Já referi anteriormente que a exposição Simplesmente Vinho, no Porto, destaca-se pela presença de muitos vinhos produzidos com intervenção mínima – não filtrados, sem aditivos e o mais naturais possível.
Esta abordagem enológica tem vindo a afirmar-se como uma tendência clara, refletindo a crescente procura por alimentos e bebidas mais autênticas e sustentáveis.
Entre os vinhos que experimentei no evento, um rótulo chamou-me particularmente a atenção: um vinho biológico que se revelou uma agradável surpresa.
Esse vinho é o Vinho Branco 2022 Comenda de Ansemil, proveniente de uma das regiões vitivinícolas de Portugal – Lafões.
A Região de Lafões
Localizada no extremo ocidental da Beira Central, Lafões é uma sub-região natural delimitada pelos vales do curso médio do Rio Vouga e dos seus afluentes, Sul e Ribamá, que confluem nas proximidades de São Pedro do Sul.
Embora mantenha uma unidade geográfica bem definida, Lafões exibe uma paisagem variada.
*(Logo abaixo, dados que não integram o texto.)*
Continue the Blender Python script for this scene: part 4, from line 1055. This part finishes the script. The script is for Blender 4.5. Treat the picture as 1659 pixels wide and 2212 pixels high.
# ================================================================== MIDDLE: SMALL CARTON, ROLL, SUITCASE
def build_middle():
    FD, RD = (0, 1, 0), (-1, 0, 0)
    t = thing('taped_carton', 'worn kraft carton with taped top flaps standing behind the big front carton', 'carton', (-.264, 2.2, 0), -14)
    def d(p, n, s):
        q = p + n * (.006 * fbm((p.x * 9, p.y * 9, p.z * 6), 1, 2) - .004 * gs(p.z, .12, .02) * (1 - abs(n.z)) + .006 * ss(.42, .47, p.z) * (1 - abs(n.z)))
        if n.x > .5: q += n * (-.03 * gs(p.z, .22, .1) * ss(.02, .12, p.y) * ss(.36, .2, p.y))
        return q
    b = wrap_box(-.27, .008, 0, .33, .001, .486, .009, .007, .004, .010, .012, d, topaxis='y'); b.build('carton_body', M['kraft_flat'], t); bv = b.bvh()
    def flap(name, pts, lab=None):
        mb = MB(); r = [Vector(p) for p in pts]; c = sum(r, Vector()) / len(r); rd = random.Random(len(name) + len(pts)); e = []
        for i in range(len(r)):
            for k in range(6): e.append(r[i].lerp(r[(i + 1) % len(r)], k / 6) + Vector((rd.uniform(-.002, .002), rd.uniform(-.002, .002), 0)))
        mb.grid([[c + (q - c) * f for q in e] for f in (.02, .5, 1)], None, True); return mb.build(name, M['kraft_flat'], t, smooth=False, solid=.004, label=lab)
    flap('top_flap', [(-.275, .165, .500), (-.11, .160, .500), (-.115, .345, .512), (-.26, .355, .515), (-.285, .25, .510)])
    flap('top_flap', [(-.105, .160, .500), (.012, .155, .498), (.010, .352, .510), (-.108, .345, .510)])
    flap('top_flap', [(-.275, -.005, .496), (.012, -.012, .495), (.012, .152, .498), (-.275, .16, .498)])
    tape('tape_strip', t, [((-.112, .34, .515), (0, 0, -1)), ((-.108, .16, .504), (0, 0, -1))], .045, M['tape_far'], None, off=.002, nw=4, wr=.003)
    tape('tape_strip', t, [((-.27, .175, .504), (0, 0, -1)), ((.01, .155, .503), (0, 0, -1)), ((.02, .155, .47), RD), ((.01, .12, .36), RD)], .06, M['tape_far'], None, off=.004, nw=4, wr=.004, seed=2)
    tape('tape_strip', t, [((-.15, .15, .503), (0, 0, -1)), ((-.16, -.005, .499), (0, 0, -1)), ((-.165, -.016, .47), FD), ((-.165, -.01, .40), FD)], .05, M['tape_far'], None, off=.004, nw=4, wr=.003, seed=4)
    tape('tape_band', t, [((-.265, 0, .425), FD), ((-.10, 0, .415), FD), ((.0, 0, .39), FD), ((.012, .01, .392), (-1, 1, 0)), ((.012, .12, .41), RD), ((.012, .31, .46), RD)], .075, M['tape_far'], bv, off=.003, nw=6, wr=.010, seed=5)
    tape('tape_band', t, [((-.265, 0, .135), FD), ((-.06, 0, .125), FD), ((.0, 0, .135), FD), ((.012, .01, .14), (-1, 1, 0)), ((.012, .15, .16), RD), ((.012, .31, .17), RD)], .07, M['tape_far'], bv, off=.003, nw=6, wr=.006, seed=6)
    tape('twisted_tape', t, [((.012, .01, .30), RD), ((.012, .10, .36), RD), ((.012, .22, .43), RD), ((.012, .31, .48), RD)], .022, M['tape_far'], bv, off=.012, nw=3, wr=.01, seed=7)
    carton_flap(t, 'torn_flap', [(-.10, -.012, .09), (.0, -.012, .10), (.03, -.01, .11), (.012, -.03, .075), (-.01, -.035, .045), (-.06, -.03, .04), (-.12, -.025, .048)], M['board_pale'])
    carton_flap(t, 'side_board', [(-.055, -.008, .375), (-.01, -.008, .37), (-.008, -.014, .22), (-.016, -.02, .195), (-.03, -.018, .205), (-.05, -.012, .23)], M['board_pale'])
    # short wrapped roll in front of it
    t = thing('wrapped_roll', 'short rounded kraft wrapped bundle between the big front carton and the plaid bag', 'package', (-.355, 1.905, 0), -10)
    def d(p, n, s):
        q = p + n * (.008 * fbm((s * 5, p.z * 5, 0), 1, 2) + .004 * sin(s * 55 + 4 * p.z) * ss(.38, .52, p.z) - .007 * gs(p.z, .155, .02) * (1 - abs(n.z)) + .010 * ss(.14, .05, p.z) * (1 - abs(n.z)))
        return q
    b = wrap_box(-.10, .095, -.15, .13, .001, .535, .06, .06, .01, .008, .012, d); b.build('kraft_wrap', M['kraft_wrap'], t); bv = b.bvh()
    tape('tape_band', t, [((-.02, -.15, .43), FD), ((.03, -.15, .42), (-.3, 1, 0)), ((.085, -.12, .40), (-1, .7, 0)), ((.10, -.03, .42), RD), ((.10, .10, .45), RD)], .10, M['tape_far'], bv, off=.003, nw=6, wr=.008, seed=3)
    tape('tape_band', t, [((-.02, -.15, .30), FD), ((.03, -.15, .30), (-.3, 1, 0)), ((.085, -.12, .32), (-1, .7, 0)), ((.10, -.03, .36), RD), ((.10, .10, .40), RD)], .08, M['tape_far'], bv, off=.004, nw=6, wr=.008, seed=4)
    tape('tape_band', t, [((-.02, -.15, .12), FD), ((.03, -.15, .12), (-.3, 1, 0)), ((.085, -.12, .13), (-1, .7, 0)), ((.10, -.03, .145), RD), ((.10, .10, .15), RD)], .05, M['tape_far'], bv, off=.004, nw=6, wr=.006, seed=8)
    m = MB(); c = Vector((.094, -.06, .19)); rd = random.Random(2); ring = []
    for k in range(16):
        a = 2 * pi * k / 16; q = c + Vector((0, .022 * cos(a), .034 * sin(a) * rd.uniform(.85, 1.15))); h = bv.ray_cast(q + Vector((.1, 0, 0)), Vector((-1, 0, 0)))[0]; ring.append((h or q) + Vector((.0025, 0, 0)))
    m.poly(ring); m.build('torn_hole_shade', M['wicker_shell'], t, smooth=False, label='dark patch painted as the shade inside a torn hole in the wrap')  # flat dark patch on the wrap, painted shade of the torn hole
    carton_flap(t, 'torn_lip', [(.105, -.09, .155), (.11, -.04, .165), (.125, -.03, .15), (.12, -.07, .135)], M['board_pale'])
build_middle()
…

Em alguns pontos, os socalcos fazem lembrar as encostas do Douro, enquanto outras áreas evocam a vegetação luxuriante do Minho. Aqui e ali, persistem vestígios da “vinha de enforcado”, um método tradicional de condução da videira.
Vinhos de Lafões
Os vinhos brancos desta região são leves, frutados e apresentam uma acidez vincada, muitas vezes acompanhada por um ligeiro desprendimento de gás – a chamada “agulha”. Já os tintos, também dotados de uma acidez fixa elevada, são reconhecidos pelo seu grande potencial de envelhecimento.
A produção vinícola em Lafões tem raízes seculares, mas foi apenas no início do século XX que os seus vinhos ganharam notoriedade, beneficiando do reconhecimento das suas características particulares, influenciadas pelo terroir e pelo saber dos produtores locais.
Curiosamente, o nome “Lafões” tem origem árabe e significa “dois irmãos”, uma referência a dois montes da região, atualmente conhecidos como Castelo e Lafões.
O Vinho Branco 2022 Comenda de Ansemil
Produzido na Quinta da Comenda, este vinho biológico apresenta características que merecem ser exploradas. O rótulo assinala a certificação biológica, uma distinção que implica o cumprimento de rigorosos critérios de produção.
Segundo o Instituto da Vinha e do Vinho (IVV), os vinhos biológicos obedecem a normas específicas, tais como:
- Proibição do uso de ácido sórbico e de processos de dessulfuração;
- Redução obrigatória do teor de sulfitos em 30-50 mg/L face aos vinhos convencionais, dependendo do teor de açúcares residuais;
- Utilização exclusiva de uvas provenientes de agricultura biológica, conforme estipulado pelo Regulamento n.º 834/2007.
A garrafa apresenta-se de forma elegante, com um fecho natural em cortiça, sem a habitual cápsula plástica que se encontra em tantas garrafas de vinho.
Um detalhe que reforça a identidade artesanal e sustentável deste produto.
Prova
Ao abrir a garrafa, o vinho revelou-se de imediato fácil de servir, com uma rolha de boa qualidade que não se desfaz.
O primeiro impacto foi o aroma frutado, que se espalhou no ar, prometendo uma experiência sensorial interessante.
O tom do vinho é amarelo quente, ligeiramente dourado, transmitindo uma sensação de frescura e maturidade.
Na boca, a prova confirmou as expectativas: sabor agradável, com uma acidez equilibrada, que recorda os Vinhos Verdes, mas sem a característica gaseificação. Um dos aspetos mais curiosos deste vinho é a sensação de calor que deixa na garganta, apesar do seu teor alcoólico relativamente moderado (13% vol).
Não sou apreciador de descrições demasiado técnicas sobre vinhos – termos como “acidez”, “taninos” ou “adstringência” parecem-me, por vezes, demasiado redutores.
Prefiro recorrer a associações mais sensoriais e emocionais para descrever a experiência da prova.
Se tivesse de traduzir este vinho numa imagem, diria que é como um beijo fresco e sincero de uma jovem apaixonada – inesperado, envolvente e cheio de autenticidade.
Portugal continua a surpreender-me com a sua diversidade vinícola.
Há sempre novos rótulos para descobrir, novos momentos para viver e, felizmente, muitos vinhos para celebrar.
E a nossa jornada pelo mundo dos vinhos portugueses está longe de terminar. Saúde!